▶ _3D scene scripts_:
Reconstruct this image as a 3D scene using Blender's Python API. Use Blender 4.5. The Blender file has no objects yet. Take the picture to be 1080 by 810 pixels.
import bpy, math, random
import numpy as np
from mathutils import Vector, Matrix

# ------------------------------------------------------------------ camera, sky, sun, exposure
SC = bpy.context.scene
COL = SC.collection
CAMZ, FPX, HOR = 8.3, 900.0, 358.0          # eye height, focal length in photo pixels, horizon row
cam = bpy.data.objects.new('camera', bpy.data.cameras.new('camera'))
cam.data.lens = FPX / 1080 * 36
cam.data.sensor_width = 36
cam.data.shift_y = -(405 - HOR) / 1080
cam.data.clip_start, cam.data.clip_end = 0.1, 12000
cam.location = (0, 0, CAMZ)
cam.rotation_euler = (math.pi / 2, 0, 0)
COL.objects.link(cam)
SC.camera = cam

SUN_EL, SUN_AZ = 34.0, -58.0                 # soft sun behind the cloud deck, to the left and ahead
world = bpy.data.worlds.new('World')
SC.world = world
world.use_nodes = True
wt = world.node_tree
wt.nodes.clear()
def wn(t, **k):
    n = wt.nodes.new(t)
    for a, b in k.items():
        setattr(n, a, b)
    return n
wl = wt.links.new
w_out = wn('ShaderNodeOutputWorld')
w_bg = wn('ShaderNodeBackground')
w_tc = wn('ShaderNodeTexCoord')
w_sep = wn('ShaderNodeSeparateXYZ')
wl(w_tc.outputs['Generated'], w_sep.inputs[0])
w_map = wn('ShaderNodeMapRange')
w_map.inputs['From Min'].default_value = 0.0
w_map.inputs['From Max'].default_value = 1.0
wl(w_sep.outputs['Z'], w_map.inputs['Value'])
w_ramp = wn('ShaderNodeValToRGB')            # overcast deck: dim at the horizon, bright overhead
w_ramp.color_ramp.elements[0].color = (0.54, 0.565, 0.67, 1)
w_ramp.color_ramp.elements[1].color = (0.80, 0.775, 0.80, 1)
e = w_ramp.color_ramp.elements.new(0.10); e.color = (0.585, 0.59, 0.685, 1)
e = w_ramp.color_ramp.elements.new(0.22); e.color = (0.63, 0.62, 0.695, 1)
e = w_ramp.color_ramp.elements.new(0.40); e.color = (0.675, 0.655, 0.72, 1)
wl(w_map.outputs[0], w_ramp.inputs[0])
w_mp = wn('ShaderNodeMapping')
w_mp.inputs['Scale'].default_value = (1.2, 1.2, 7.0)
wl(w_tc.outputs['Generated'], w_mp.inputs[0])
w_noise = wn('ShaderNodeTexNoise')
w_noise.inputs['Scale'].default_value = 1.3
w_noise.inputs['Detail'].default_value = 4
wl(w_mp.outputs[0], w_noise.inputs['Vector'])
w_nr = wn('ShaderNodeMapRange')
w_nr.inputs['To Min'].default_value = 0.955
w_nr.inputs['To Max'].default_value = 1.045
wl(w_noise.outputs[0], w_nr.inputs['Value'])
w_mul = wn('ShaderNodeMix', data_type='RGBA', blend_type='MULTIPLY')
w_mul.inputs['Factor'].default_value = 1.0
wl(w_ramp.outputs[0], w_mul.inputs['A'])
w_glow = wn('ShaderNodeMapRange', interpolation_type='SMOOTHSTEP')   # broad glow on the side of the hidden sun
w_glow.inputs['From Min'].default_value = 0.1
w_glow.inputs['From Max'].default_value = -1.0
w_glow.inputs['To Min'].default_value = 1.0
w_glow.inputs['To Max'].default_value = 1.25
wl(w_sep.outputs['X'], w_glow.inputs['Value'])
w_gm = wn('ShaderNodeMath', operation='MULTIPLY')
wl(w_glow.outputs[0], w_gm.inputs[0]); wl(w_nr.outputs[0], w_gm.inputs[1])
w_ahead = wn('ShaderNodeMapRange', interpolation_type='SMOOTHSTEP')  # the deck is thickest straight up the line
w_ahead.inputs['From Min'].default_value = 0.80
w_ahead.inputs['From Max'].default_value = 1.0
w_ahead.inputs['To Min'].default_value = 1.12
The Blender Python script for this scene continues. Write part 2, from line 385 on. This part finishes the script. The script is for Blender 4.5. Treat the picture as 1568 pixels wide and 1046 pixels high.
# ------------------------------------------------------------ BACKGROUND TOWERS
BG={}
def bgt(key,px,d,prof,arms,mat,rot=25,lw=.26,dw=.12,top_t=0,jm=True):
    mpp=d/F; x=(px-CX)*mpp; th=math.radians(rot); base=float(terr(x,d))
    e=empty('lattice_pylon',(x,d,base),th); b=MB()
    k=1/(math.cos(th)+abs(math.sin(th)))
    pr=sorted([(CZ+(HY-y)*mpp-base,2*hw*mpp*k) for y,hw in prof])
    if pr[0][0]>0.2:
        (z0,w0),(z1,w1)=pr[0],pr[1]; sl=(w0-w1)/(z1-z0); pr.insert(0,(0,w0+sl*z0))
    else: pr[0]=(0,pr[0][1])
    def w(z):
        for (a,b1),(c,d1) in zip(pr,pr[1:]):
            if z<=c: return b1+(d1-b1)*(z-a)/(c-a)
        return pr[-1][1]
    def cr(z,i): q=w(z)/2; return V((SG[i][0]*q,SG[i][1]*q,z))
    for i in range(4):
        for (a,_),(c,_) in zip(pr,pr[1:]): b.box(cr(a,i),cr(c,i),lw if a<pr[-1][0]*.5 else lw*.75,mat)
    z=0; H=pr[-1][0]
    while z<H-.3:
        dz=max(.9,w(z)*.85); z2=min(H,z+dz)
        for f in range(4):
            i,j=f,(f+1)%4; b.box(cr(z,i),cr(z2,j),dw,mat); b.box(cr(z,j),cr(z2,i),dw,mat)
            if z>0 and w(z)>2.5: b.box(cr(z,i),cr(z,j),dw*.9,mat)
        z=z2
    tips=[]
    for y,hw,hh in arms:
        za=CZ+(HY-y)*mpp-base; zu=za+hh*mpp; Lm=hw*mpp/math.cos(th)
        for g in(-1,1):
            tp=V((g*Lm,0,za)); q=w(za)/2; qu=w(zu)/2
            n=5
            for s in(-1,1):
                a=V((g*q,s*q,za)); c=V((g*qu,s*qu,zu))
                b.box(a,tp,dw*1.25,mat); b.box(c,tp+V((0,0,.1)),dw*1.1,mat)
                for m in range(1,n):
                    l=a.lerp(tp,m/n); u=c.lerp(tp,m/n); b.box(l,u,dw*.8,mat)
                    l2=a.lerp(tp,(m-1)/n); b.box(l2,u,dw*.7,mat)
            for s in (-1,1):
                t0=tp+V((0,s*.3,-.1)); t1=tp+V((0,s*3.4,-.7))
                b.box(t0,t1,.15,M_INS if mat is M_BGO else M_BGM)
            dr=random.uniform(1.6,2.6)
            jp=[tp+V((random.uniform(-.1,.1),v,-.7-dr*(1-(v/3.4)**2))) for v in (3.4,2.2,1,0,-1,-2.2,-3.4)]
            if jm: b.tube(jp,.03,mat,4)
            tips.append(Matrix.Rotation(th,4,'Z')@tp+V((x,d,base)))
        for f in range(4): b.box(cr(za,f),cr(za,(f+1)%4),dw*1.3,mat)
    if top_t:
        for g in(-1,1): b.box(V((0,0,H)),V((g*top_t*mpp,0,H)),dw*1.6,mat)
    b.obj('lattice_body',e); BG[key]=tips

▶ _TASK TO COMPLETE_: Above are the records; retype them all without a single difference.

▶ _RESULT BELOW_:
Reconstruct this image as a 3D scene using Blender's Python API. Use Blender 4.5. The Blender file has no objects yet. Take the picture to be 1080 by 810 pixels.
import bpy, math, random
import numpy as np
from mathutils import Vector, Matrix

# ------------------------------------------------------------------ camera, sky, sun, exposure
SC = bpy.context.scene
COL = SC.collection
CAMZ, FPX, HOR = 8.3, 900.0, 358.0          # eye height, focal length in photo pixels, horizon row
cam = bpy.data.objects.new('camera', bpy.data.cameras.new('camera'))
cam.data.lens = FPX / 1080 * 36
cam.data.sensor_width = 36
cam.data.shift_y = -(405 - HOR) / 1080
cam.data.clip_start, cam.data.clip_end = 0.1, 12000
cam.location = (0, 0, CAMZ)
cam.rotation_euler = (math.pi / 2, 0, 0)
COL.objects.link(cam)
SC.camera = cam

SUN_EL, SUN_AZ = 34.0, -58.0                 # soft sun behind the cloud deck, to the left and ahead
world = bpy.data.worlds.new('World')
SC.world = world
world.use_nodes = True
wt = world.node_tree
wt.nodes.clear()
def wn(t, **k):
    n = wt.nodes.new(t)
    for a, b in k.items():
        setattr(n, a, b)
    return n
wl = wt.links.new
w_out = wn('ShaderNodeOutputWorld')
w_bg = wn('ShaderNodeBackground')
w_tc = wn('ShaderNodeTexCoord')
w_sep = wn('ShaderNodeSeparateXYZ')
wl(w_tc.outputs['Generated'], w_sep.inputs[0])
w_map = wn('ShaderNodeMapRange')
w_map.inputs['From Min'].default_value = 0.0
w_map.inputs['From Max'].default_value = 1.0
wl(w_sep.outputs['Z'], w_map.inputs['Value'])
w_ramp = wn('ShaderNodeValToRGB')            # overcast deck: dim at the horizon, bright overhead
w_ramp.color_ramp.elements[0].color = (0.54, 0.565, 0.67, 1)
w_ramp.color_ramp.elements[1].color = (0.80, 0.775, 0.80, 1)
e = w_ramp.color_ramp.elements.new(0.10); e.color = (0.585, 0.59, 0.685, 1)
e = w_ramp.color_ramp.elements.new(0.22); e.color = (0.63, 0.62, 0.695, 1)
e = w_ramp.color_ramp.elements.new(0.40); e.color = (0.675, 0.655, 0.72, 1)
wl(w_map.outputs[0], w_ramp.inputs[0])
w_mp = wn('ShaderNodeMapping')
w_mp.inputs['Scale'].default_value = (1.2, 1.2, 7.0)
wl(w_tc.outputs['Generated'], w_mp.inputs[0])
w_noise = wn('ShaderNodeTexNoise')
w_noise.inputs['Scale'].default_value = 1.3
w_noise.inputs['Detail'].default_value = 4
wl(w_mp.outputs[0], w_noise.inputs['Vector'])
w_nr = wn('ShaderNodeMapRange')
w_nr.inputs['To Min'].default_value = 0.955
w_nr.inputs['To Max'].default_value = 1.045
wl(w_noise.outputs[0], w_nr.inputs['Value'])
w_mul = wn('ShaderNodeMix', data_type='RGBA', blend_type='MULTIPLY')
w_mul.inputs['Factor'].default_value = 1.0
wl(w_ramp.outputs[0], w_mul.inputs['A'])
w_glow = wn('ShaderNodeMapRange', interpolation_type='SMOOTHSTEP')   # broad glow on the side of the hidden sun
w_glow.inputs['From Min'].default_value = 0.1
w_glow.inputs['From Max'].default_value = -1.0
w_glow.inputs['To Min'].default_value = 1.0
w_glow.inputs['To Max'].default_value = 1.25
wl(w_sep.outputs['X'], w_glow.inputs['Value'])
w_gm = wn('ShaderNodeMath', operation='MULTIPLY')
wl(w_glow.outputs[0], w_gm.inputs[0]); wl(w_nr.outputs[0], w_gm.inputs[1])
w_ahead = wn('ShaderNodeMapRange', interpolation_type='SMOOTHSTEP')  # the deck is thickest straight up the line
w_ahead.inputs['From Min'].default_value = 0.80
w_ahead.inputs['From Max'].default_value = 1.0
w_ahead.inputs['To Min'].default_value = 1.12
The Blender Python script for this scene continues. Write part 2, from line 385 on. This part finishes the script. The script is for Blender 4.5. Treat the picture as 1568 pixels wide and 1046 pixels high.
# ------------------------------------------------------------ BACKGROUND TOWERS
BG={}
def bgt(key,px,d,prof,arms,mat,rot=25,lw=.26,dw=.12,top_t=0,jm=True):
    mpp=d/F; x=(px-CX)*mpp; th=math.radians(rot); base=float(terr(x,d))
    e=empty('lattice_pylon',(x,d,base),th); b=MB()
    k=1/(math.cos(th)+abs(math.sin(th)))
    pr=sorted([(CZ+(HY-y)*mpp-base,2*hw*mpp*k) for y,hw in prof])
    if pr[0][0]>0.2:
        (z0,w0),(z1,w1)=pr[0],pr[1]; sl=(w0-w1)/(z1-z0); pr.insert(0,(0,w0+sl*z0))
    else: pr[0]=(0,pr[0][1])
    def w(z):
        for (a,b1),(c,d1) in zip(pr,pr[1:]):
            if z<=c: return b1+(d1-b1)*(z-a)/(c-a)
        return pr[-1][1]
    def cr(z,i): q=w(z)/2; return V((SG[i][0]*q,SG[i][1]*q,z))
    for i in range(4):
        for (a,_),(c,_) in zip(pr,pr[1:]): b.box(cr(a,i),cr(c,i),lw if a<pr[-1][0]*.5 else lw*.75,mat)
    z=0; H=pr[-1][0]
    while z<H-.3:
        dz=max(.9,w(z)*.85); z2=min(H,z+dz)
        for f in range(4):
            i,j=f,(f+1)%4; b.box(cr(z,i),cr(z2,j),dw,mat); b.box(cr(z,j),cr(z2,i),dw,mat)
            if z>0 and w(z)>2.5: b.box(cr(z,i),cr(z,j),dw*.9,mat)
        z=z2
    tips=[]
    for y,hw,hh in arms:
        za=CZ+(HY-y)*mpp-base; zu=za+hh*mpp; Lm=hw*mpp/math.cos(th)
        for g in(-1,1):
            tp=V((g*Lm,0,za)); q=w(za)/2; qu=w(zu)/2
            n=5
            for s in(-1,1):
                a=V((g*q,s*q,za)); c=V((g*qu,s*qu,zu))
                b.box(a,tp,dw*1.25,mat); b.box(c,tp+V((0,0,.1)),dw*1.1,mat)
                for m in range(1,n):
                    l=a.lerp(tp,m/n); u=c.lerp(tp,m/n); b.box(l,u,dw*.8,mat)
                    l2=a.lerp(tp,(m-1)/n); b.box(l2,u,dw*.7,mat)
            for s in (-1,1):
                t0=tp+V((0,s*.3,-.1)); t1=tp+V((0,s*3.4,-.7))
                b.box(t0,t1,.15,M_INS if mat is M_BGO else M_BGM)
            dr=random.uniform(1.6,2.6)
            jp=[tp+V((random.uniform(-.1,.1),v,-.7-dr*(1-(v/3.4)**2))) for v in (3.4,2.2,1,0,-1,-2.2,-3.4)]
            if jm: b.tube(jp,.03,mat,4)
            tips.append(Matrix.Rotation(th,4,'Z')@tp+V((x,d,base)))
        for f in range(4): b.box(cr(za,f),cr(za,(f+1)%4),dw*1.3,mat)
    if top_t:
        for g in(-1,1): b.box(V((0,0,H)),V((g*top_t*mpp,0,H)),dw*1.6,mat)
    b.obj('lattice_body',e); BG[key]=tips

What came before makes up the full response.